Other students tore down YAL’s posters advertising its event, putting up other posters in their place stating “White supremacy has no place here” and “Black Lives Matter Not White Supremacists.”

On Tuesday night, Jessica Harker, the opinions editor for The Independent Collegian, the university’s student newspaper, was caught on film tearing down advertisement posters. Upon being confronted, she looks straight into the camera and sneers, “Do something”.

Schlievert accepted the challenge, and met with the Collegian’s Editor-in-Chief.
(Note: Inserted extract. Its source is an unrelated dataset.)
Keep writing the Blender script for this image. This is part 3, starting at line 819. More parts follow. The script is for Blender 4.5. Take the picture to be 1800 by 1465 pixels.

According to the paper’s Facebook page, Harker is no longer affiliated with the Collegian.

“As Editor-in-Chief of the Independent Collegian, I along with our entire staff, am deeply disturbed by the actions of one of our editors,” the statement asserted.

“While staff members have the right to their own opinion, we as a paper also have the responsibility to hold them accountable for their actions, particularly those that so strongly go against our values as a newspaper,” it continued, adding that “as of this morning, the editor in question is no longer affiliated with the IC” and pledging that “we will ensure that nothing like this happens in the future.”

[RELATED: Student op-ed calls white people ‘an abomination’]

The YAL chapter’s Facebook page states that posters were torn down at least four times, necessitating their repeated replacement.

Despite these setbacks, YAL deemed the lecture a success, generating a large turnout and contributing to the campus conversation about gun control despite a brief disruption caused by an individual that YAL identified as a local Black Lives Matter activist.